What you will do. Write each line of the material exactly as given, from the top through the line that contains "tag(bm_obj('bitumen_seam', bm, M['tar']), kind='structure')", and omit all pictures.

**** Source material

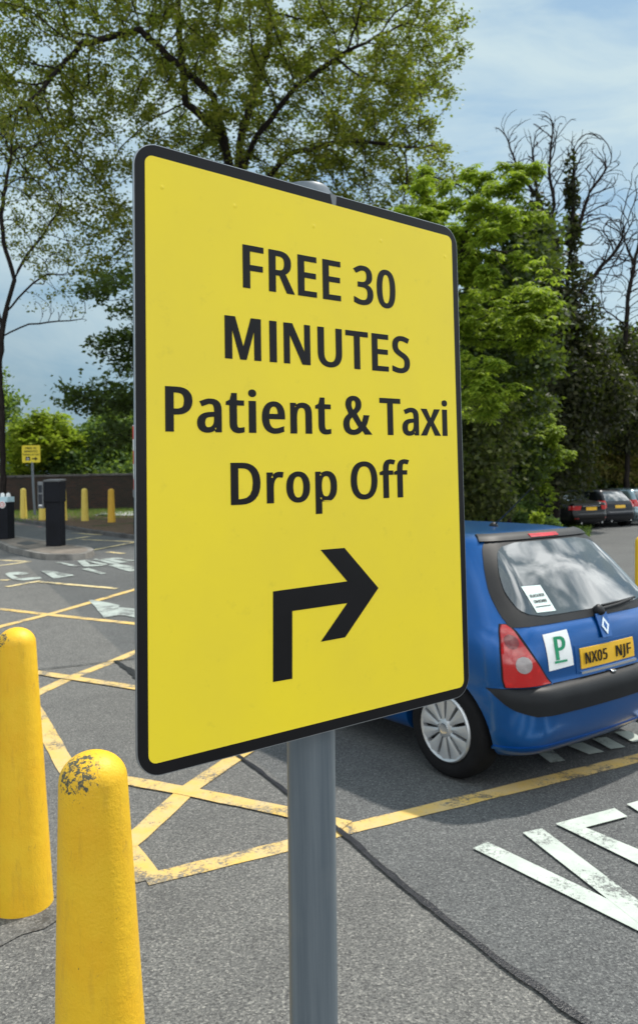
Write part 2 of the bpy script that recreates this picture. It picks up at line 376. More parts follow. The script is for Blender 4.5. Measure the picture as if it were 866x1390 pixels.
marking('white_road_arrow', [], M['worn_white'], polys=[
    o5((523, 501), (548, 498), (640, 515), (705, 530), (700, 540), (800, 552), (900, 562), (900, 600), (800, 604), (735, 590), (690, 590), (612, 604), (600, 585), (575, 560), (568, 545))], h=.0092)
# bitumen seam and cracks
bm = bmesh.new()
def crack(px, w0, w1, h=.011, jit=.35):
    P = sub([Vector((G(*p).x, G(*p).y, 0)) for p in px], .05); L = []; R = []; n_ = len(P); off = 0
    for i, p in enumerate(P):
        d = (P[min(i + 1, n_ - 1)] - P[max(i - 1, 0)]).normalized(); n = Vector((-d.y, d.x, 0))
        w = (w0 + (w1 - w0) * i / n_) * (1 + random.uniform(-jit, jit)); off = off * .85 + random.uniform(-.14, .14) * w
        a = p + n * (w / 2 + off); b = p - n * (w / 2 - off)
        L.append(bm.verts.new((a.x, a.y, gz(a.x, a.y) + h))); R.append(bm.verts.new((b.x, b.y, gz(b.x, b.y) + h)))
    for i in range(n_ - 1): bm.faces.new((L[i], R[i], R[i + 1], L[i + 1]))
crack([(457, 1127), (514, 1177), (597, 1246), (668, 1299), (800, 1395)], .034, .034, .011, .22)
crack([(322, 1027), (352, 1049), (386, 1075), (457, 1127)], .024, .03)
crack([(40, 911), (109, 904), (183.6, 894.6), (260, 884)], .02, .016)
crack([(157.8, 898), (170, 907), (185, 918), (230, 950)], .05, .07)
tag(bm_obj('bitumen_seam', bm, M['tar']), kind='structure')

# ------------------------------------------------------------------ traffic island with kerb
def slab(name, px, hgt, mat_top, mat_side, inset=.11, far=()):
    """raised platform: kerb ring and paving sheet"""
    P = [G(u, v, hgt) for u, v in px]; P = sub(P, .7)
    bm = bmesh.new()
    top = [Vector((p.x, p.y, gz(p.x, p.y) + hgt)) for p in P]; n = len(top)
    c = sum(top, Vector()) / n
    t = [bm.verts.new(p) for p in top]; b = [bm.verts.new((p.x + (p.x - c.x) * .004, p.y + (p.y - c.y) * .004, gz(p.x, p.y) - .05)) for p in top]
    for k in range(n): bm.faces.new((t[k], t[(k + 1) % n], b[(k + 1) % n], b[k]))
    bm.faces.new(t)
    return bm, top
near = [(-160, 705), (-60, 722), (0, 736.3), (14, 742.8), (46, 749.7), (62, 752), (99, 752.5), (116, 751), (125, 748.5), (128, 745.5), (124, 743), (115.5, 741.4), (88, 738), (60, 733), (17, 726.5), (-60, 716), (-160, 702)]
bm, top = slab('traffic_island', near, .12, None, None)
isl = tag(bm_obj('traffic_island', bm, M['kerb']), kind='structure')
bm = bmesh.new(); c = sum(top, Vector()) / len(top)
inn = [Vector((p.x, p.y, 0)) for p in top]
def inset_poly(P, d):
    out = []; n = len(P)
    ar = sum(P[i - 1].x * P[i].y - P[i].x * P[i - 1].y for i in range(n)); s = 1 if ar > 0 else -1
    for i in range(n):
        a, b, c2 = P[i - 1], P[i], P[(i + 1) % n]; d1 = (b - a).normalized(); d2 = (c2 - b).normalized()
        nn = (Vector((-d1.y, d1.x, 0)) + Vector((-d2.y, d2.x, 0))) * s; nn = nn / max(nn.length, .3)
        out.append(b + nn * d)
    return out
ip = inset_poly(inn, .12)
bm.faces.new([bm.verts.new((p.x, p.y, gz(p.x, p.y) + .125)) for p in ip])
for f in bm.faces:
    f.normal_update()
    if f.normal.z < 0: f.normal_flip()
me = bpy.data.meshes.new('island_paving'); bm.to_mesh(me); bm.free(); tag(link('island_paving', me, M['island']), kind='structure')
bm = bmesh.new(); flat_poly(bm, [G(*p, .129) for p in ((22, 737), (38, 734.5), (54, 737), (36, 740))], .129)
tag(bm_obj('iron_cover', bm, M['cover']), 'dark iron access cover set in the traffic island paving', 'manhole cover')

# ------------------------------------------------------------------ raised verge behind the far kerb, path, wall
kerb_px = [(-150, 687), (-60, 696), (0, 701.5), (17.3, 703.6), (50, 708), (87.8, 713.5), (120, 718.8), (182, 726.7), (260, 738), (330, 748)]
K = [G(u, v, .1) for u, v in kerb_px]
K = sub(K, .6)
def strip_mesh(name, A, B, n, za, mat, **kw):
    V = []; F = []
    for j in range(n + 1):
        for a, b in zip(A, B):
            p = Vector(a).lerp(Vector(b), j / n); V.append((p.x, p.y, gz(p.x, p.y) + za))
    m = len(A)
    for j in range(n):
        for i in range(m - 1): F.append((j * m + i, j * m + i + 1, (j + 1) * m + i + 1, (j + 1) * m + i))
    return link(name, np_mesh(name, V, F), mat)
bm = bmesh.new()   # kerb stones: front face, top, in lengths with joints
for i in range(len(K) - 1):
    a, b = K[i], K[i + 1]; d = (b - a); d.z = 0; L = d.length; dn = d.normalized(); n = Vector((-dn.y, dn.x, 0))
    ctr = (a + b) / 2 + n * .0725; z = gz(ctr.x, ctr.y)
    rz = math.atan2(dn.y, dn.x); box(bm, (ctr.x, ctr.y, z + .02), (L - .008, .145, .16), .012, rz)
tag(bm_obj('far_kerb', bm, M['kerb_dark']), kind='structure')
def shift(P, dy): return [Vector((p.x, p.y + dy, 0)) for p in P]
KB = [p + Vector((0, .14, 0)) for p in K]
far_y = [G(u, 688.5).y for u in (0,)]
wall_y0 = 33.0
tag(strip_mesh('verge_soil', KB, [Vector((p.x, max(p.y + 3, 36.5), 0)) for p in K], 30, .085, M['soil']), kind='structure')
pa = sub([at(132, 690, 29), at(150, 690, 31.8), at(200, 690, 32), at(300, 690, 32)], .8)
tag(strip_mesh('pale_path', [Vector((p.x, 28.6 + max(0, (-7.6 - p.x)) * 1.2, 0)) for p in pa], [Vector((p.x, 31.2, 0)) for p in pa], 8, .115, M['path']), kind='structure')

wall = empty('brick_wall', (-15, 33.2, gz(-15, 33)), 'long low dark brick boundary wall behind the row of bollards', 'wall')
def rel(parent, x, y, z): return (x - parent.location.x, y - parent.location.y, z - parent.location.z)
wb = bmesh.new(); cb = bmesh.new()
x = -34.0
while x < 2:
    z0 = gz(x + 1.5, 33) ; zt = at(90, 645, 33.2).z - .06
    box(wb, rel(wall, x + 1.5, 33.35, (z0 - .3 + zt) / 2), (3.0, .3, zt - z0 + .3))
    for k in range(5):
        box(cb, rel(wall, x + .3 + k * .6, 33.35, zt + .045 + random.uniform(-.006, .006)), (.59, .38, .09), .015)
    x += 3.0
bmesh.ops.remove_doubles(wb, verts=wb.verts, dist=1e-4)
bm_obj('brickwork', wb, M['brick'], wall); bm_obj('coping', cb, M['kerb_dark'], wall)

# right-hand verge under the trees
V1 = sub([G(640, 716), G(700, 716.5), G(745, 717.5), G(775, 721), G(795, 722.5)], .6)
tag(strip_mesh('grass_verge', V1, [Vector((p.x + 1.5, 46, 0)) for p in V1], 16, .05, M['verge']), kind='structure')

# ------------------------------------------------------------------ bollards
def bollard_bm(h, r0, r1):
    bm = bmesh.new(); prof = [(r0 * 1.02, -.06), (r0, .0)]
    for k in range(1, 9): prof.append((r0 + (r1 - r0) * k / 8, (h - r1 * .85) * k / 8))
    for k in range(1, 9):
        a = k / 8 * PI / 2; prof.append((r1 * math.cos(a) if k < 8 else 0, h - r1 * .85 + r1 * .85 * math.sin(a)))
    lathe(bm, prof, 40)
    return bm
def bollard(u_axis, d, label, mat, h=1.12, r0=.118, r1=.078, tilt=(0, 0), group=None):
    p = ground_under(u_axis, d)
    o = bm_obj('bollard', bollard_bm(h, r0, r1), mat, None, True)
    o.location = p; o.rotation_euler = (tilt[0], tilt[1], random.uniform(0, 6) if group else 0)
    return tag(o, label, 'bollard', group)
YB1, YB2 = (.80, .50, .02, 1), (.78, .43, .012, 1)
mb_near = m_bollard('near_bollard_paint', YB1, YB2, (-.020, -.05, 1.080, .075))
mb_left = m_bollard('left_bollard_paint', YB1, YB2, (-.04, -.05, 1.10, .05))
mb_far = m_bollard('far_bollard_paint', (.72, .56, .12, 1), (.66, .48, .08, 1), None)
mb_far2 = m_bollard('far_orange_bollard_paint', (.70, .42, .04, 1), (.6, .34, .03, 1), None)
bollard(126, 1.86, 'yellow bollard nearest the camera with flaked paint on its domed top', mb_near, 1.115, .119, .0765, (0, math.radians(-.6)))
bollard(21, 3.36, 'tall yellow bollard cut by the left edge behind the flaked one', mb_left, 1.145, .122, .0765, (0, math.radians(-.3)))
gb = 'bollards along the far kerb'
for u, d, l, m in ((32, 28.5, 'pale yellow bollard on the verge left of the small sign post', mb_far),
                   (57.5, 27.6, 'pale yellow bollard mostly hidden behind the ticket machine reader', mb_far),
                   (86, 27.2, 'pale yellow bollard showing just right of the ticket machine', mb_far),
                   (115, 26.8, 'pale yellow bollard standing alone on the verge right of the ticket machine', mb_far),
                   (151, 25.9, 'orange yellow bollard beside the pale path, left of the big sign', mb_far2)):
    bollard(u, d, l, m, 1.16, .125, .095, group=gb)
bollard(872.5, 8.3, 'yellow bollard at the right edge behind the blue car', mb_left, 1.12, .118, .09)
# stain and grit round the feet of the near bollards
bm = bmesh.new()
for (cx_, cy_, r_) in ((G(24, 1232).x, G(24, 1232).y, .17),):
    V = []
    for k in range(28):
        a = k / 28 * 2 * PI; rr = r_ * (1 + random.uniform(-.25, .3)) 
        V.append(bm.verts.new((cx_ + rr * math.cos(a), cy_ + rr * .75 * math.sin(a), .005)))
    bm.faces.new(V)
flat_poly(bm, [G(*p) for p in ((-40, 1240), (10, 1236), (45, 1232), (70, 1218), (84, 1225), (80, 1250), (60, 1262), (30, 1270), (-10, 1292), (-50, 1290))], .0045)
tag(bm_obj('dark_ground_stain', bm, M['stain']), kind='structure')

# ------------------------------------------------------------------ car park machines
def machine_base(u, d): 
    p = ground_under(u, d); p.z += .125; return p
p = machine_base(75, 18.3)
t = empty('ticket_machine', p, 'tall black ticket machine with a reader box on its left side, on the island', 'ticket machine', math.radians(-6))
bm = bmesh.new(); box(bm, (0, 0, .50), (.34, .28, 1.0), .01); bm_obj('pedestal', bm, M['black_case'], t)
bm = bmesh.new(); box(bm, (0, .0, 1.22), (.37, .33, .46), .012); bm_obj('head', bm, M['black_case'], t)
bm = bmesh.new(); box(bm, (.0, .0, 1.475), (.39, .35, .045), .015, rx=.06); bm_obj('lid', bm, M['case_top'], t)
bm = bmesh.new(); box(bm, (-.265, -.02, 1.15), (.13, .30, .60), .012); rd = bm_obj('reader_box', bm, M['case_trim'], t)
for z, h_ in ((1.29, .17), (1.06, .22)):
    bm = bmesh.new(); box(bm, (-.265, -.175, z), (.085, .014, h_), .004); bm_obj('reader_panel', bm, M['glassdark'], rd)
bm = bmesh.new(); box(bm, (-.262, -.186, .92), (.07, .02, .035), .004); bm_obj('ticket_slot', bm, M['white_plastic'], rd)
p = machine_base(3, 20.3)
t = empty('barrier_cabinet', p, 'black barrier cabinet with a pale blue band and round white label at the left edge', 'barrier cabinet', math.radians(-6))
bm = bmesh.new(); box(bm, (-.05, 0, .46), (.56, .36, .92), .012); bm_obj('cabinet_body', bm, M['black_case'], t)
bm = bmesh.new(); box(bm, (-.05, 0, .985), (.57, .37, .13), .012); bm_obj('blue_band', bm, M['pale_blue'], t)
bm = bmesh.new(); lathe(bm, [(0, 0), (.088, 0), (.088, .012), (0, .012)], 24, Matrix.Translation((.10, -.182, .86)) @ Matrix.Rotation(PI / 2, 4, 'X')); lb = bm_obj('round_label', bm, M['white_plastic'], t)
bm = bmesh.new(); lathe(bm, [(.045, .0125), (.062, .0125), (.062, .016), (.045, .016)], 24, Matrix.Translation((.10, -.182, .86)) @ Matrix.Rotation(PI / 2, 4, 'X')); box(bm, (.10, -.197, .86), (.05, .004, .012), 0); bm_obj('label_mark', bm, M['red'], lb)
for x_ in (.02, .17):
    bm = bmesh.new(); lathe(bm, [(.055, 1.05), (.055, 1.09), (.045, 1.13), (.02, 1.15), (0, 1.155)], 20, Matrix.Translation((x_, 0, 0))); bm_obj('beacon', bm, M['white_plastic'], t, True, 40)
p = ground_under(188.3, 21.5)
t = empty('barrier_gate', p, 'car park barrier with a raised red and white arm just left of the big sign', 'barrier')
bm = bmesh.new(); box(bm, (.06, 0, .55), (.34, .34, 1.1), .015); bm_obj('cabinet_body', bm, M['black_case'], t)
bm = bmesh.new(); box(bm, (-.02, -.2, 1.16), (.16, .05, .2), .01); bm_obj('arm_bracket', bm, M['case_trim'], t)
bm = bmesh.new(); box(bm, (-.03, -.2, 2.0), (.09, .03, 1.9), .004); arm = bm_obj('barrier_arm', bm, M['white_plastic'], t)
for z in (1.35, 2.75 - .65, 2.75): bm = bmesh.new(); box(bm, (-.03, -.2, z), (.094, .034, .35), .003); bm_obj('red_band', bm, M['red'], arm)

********

Response below.
Write part 2 of the bpy script that recreates this picture. It picks up at line 376. More parts follow. The script is for Blender 4.5. Measure the picture as if it were 866x1390 pixels.
marking('white_road_arrow', [], M['worn_white'], polys=[
    o5((523, 501), (548, 498), (640, 515), (705, 530), (700, 540), (800, 552), (900, 562), (900, 600), (800, 604), (735, 590), (690, 590), (612, 604), (600, 585), (575, 560), (568, 545))], h=.0092)
# bitumen seam and cracks
bm = bmesh.new()
def crack(px, w0, w1, h=.011, jit=.35):
    P = sub([Vector((G(*p).x, G(*p).y, 0)) for p in px], .05); L = []; R = []; n_ = len(P); off = 0
    for i, p in enumerate(P):
        d = (P[min(i + 1, n_ - 1)] - P[max(i - 1, 0)]).normalized(); n = Vector((-d.y, d.x, 0))
        w = (w0 + (w1 - w0) * i / n_) * (1 + random.uniform(-jit, jit)); off = off * .85 + random.uniform(-.14, .14) * w
        a = p + n * (w / 2 + off); b = p - n * (w / 2 - off)
        L.append(bm.verts.new((a.x, a.y, gz(a.x, a.y) + h))); R.append(bm.verts.new((b.x, b.y, gz(b.x, b.y) + h)))
    for i in range(n_ - 1): bm.faces.new((L[i], R[i], R[i + 1], L[i + 1]))
crack([(457, 1127), (514, 1177), (597, 1246), (668, 1299), (800, 1395)], .034, .034, .011, .22)
crack([(322, 1027), (352, 1049), (386, 1075), (457, 1127)], .024, .03)
crack([(40, 911), (109, 904), (183.6, 894.6), (260, 884)], .02, .016)
crack([(157.8, 898), (170, 907), (185, 918), (230, 950)], .05, .07)
tag(bm_obj('bitumen_seam', bm, M['tar']), kind='structure')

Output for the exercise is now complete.